- _Material_:
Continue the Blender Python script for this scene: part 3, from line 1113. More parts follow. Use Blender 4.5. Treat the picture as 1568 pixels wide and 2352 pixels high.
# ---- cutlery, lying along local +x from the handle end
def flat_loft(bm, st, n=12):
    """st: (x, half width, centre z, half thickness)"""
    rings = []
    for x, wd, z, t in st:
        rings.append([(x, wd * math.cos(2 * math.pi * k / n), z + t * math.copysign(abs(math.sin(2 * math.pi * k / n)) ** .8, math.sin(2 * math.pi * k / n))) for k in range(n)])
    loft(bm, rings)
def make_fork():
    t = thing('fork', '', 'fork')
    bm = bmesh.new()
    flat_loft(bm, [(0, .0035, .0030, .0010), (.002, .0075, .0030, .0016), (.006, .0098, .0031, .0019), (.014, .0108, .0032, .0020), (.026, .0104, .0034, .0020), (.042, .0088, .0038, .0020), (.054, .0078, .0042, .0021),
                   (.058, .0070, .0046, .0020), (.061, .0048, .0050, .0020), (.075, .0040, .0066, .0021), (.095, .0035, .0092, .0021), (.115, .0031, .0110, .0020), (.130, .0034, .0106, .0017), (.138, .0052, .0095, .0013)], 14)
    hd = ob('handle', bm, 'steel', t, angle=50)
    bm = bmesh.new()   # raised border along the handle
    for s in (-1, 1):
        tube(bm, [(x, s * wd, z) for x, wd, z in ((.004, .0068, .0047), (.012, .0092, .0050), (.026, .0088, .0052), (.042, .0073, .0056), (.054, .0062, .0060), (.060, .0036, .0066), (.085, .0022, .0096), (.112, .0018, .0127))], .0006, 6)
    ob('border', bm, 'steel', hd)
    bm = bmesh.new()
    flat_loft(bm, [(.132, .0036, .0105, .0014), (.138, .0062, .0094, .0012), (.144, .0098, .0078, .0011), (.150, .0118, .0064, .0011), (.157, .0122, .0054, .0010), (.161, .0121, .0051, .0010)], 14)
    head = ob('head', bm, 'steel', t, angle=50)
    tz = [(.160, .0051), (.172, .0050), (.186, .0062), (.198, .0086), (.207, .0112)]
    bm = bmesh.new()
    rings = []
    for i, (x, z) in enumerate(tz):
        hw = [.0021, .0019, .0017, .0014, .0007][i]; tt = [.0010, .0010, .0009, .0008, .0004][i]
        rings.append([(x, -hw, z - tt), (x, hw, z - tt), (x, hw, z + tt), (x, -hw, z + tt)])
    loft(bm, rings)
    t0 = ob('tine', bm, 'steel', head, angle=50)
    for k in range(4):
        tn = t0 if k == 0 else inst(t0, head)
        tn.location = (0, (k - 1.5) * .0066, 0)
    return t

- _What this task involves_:
Repeat the data above exactly.

- _Answer to the problem_:
Continue the Blender Python script for this scene: part 3, from line 1113. More parts follow. Use Blender 4.5. Treat the picture as 1568 pixels wide and 2352 pixels high.
# ---- cutlery, lying along local +x from the handle end
def flat_loft(bm, st, n=12):
    """st: (x, half width, centre z, half thickness)"""
    rings = []
    for x, wd, z, t in st:
        rings.append([(x, wd * math.cos(2 * math.pi * k / n), z + t * math.copysign(abs(math.sin(2 * math.pi * k / n)) ** .8, math.sin(2 * math.pi * k / n))) for k in range(n)])
    loft(bm, rings)
def make_fork():
    t = thing('fork', '', 'fork')
    bm = bmesh.new()
    flat_loft(bm, [(0, .0035, .0030, .0010), (.002, .0075, .0030, .0016), (.006, .0098, .0031, .0019), (.014, .0108, .0032, .0020), (.026, .0104, .0034, .0020), (.042, .0088, .0038, .0020), (.054, .0078, .0042, .0021),
                   (.058, .0070, .0046, .0020), (.061, .0048, .0050, .0020), (.075, .0040, .0066, .0021), (.095, .0035, .0092, .0021), (.115, .0031, .0110, .0020), (.130, .0034, .0106, .0017), (.138, .0052, .0095, .0013)], 14)
    hd = ob('handle', bm, 'steel', t, angle=50)
    bm = bmesh.new()   # raised border along the handle
    for s in (-1, 1):
        tube(bm, [(x, s * wd, z) for x, wd, z in ((.004, .0068, .0047), (.012, .0092, .0050), (.026, .0088, .0052), (.042, .0073, .0056), (.054, .0062, .0060), (.060, .0036, .0066), (.085, .0022, .0096), (.112, .0018, .0127))], .0006, 6)
    ob('border', bm, 'steel', hd)
    bm = bmesh.new()
    flat_loft(bm, [(.132, .0036, .0105, .0014), (.138, .0062, .0094, .0012), (.144, .0098, .0078, .0011), (.150, .0118, .0064, .0011), (.157, .0122, .0054, .0010), (.161, .0121, .0051, .0010)], 14)
    head = ob('head', bm, 'steel', t, angle=50)
    tz = [(.160, .0051), (.172, .0050), (.186, .0062), (.198, .0086), (.207, .0112)]
    bm = bmesh.new()
    rings = []
    for i, (x, z) in enumerate(tz):
        hw = [.0021, .0019, .0017, .0014, .0007][i]; tt = [.0010, .0010, .0009, .0008, .0004][i]
        rings.append([(x, -hw, z - tt), (x, hw, z - tt), (x, hw, z + tt), (x, -hw, z + tt)])
    loft(bm, rings)
    t0 = ob('tine', bm, 'steel', head, angle=50)
    for k in range(4):
        tn = t0 if k == 0 else inst(t0, head)
        tn.location = (0, (k - 1.5) * .0066, 0)
    return t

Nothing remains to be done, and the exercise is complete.